While I tried, in vain, to get a decent photo of Ding Bell's Baby, I paid little attention to the Enigma Ultra machine in the foreground. Much later in the day, long after the sun had gone down - and taken with it much of the discomfort we'd had to endure - a truly weird connection emerged. It dawned on me that Ely, at the tender age of just 16 months, owned both typewriters AND a cipher machine
This became apparent from a Google alert to an article by Sophie Chou and published yesterday on Public Radio International's The World site, headed, "Barbie typewriter toys had a secret ability to encrypt messages". Chou wrote, "In 1998, Slovenian toy company Mehano designed a line of children’s electronic typewriter toys with the ability to write secret messages. Eventually, the company licensed the typewriter to another company that had something altogether different in mind for the toys. Slathered in pink, it was soon headed to market to appeal 'to girls' ... [from Mattel as a Barbie typewriter] ... But there’s a catch - the secret messaging feature was completely pinkwashed - never revealed as a capability of the new Barbie typewriter."
"The four encryption modes - each featuring a simple alphabet substitution cipher (or 1-to-1 encoding) - were left out of Mattel's instruction manuals and advertisements."
My earlier non-electronic model and its patent, below.

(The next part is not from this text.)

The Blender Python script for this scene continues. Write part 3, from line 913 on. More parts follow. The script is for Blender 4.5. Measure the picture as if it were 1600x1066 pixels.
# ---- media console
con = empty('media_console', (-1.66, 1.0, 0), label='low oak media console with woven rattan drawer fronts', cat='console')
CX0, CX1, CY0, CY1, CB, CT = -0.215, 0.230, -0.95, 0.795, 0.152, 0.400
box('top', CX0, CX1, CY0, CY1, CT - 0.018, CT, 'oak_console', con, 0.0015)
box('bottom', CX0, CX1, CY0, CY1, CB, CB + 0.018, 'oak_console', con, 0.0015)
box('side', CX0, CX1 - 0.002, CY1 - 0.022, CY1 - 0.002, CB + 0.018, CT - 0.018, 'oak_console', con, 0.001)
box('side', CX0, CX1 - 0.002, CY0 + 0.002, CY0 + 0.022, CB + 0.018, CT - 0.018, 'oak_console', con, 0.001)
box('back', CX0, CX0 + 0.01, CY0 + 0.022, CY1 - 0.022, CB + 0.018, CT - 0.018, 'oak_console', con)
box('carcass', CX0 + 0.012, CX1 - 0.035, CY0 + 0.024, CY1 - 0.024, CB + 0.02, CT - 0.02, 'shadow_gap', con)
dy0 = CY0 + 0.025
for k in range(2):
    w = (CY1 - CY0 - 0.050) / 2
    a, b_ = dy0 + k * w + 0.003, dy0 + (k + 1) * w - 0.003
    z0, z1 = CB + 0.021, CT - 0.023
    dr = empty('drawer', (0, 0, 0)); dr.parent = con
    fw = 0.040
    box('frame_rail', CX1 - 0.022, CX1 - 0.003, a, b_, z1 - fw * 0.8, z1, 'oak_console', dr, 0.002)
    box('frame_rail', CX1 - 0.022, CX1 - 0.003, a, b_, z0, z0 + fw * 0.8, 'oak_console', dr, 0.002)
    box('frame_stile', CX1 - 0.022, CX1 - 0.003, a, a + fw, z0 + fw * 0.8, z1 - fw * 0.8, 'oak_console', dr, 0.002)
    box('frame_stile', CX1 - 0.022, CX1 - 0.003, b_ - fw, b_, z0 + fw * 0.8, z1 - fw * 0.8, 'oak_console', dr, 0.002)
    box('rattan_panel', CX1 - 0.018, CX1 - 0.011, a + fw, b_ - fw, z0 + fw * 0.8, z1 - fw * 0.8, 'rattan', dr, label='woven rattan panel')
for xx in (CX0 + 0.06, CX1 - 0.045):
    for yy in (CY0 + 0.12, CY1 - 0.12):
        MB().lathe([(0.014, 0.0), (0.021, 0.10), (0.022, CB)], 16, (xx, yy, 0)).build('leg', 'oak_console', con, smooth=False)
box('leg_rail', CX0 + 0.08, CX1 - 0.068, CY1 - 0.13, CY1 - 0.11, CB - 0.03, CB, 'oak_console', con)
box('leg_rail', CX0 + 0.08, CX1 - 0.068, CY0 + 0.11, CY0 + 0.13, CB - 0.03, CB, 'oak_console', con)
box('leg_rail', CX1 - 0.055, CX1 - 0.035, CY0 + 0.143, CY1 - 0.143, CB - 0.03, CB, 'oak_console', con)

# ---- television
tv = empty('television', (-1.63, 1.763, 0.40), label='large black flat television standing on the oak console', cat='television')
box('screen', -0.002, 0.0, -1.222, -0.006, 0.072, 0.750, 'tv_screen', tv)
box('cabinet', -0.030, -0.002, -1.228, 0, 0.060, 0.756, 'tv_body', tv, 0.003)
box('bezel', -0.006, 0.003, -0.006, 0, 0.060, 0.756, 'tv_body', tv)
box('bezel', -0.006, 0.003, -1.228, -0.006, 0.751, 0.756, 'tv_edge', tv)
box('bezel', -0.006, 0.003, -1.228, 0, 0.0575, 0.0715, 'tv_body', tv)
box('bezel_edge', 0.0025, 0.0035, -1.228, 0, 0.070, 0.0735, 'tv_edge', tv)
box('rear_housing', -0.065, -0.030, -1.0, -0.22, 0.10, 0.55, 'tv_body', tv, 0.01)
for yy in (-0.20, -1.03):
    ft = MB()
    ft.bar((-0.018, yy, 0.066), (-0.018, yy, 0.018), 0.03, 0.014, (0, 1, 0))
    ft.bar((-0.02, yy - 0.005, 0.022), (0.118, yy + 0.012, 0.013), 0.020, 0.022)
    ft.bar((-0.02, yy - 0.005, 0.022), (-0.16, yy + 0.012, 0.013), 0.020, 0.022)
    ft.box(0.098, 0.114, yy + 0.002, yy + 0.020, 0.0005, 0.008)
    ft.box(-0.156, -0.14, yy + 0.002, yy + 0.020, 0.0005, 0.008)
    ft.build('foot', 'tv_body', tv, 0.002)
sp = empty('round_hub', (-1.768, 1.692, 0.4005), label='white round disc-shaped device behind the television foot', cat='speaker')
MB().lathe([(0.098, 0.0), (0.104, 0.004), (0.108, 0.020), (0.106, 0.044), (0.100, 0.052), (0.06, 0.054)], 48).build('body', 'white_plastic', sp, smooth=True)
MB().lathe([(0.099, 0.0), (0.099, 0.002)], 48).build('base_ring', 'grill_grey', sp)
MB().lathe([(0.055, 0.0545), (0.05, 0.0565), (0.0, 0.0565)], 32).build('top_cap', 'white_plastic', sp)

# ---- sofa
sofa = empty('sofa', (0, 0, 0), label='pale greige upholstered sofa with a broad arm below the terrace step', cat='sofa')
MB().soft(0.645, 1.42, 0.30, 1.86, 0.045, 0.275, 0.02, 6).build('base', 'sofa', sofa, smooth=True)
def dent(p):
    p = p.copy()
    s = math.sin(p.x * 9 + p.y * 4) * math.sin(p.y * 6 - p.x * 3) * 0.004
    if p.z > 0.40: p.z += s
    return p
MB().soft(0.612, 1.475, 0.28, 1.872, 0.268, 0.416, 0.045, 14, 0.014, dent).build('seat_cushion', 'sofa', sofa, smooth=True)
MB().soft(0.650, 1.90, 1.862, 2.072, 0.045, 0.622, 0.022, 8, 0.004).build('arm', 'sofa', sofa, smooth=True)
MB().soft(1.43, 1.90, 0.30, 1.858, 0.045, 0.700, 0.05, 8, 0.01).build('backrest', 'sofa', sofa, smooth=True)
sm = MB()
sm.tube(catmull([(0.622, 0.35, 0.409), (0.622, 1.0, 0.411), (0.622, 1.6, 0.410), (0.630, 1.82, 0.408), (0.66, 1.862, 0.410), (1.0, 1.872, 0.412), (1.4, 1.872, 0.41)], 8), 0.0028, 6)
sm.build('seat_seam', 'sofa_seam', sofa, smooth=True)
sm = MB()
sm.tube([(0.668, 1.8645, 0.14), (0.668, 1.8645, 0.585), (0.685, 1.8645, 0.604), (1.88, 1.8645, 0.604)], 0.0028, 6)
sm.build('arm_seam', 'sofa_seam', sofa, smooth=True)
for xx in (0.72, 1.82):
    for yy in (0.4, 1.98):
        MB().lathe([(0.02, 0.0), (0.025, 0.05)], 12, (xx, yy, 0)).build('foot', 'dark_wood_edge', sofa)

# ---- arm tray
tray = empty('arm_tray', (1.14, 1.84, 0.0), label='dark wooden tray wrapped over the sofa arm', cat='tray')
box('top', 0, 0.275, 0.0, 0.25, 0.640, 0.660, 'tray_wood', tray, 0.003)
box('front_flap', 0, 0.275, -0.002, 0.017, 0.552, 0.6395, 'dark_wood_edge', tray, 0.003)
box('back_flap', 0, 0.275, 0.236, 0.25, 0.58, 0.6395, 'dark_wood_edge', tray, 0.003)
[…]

What was revealed, on this very blog more than four years ago, is that the story goes much deeper than Mehano and the Barbie typewriter. What became the Barbie was first produced in 1988 by Mehano Društvo s Ograničenom Odgovornošću, Izola, and designed by Marko Piasni, Giudo Pezzolato, Andrej Pisani, Joze Brezec, Franc Branko Cerkrenik and Andrej Mahnic. Later a close business relationship between Mehano and the Elite Industrial Group in Shenzhen, China, developed. This resulted in, among other things, Elite producing an “adult” form of the Barbie as the Olympia Traveller C (later seen as the Royal Scrittore II).
When I posted on this link between the Barbie and China, it was none other than Georg Sommeregger who commented about his own pages on the Barbie, which can be seen here and here. Some of Georg's images have been used in a detailed look at the cipher capacity of the Mehano toy typewriters, written by Paul Reuvers and Marc Simons of the Crypto Museum in The Netherlands and titled "Mehano Typewriter: Toy typewriter with built-in encryption". See in particular "Barbie Typewriter: Alphabet substitution cipher".

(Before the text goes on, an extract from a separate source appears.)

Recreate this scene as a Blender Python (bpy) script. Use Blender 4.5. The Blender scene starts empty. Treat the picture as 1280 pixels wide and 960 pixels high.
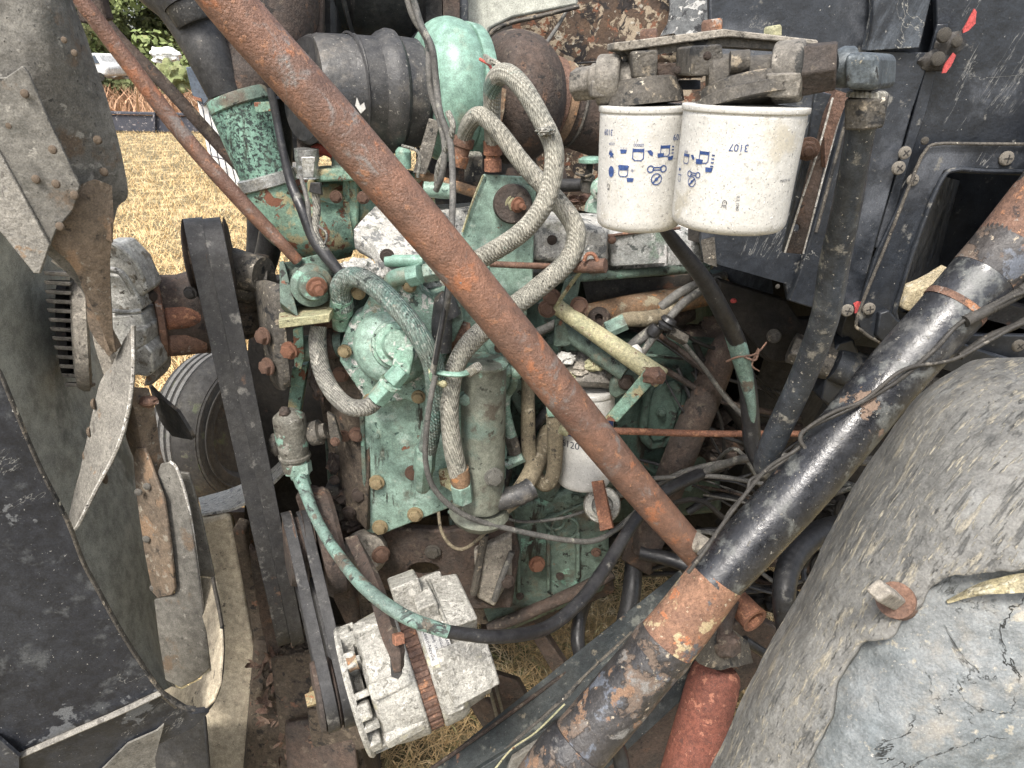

In June last year, Reuvers and Simons wrote, "It is little known that all electronic variants have a hidden built-in cryptographic capability that allows secret writing ... Whilst the earlier models were all made at the Mehano factory in Slovenia, the latest one [E-118] is assembled in China.
Georg Sommeregger's image of the E-115
"The original version [E-115] ... was capable of encoding and decoding secret messages, using one of four built-in cipher modes. These modes were activated by entering a special key sequence on the keyboard, and was explained only in the original documentation. When the E-115 was adopted by Mattel as an addition to the Barbie product line, it was aimed mainly at girls with a minimum age of five years. For this reason the product was given a pink-and-purple case and the Barbie logo and images were printed on the body. As it was probably thought that secret writing would not appeal to girls, the coding-decoding facilities were omitted from the manual. Nevertheless, these facilities can still be accessed if you know how to activate them." (Encryption is not available on the earlier mechanical typewriters.)

1 comment:

Richard P said...

A secret capacity for secret writing — how much more cryptic can you get? Love the word "pinkwashed."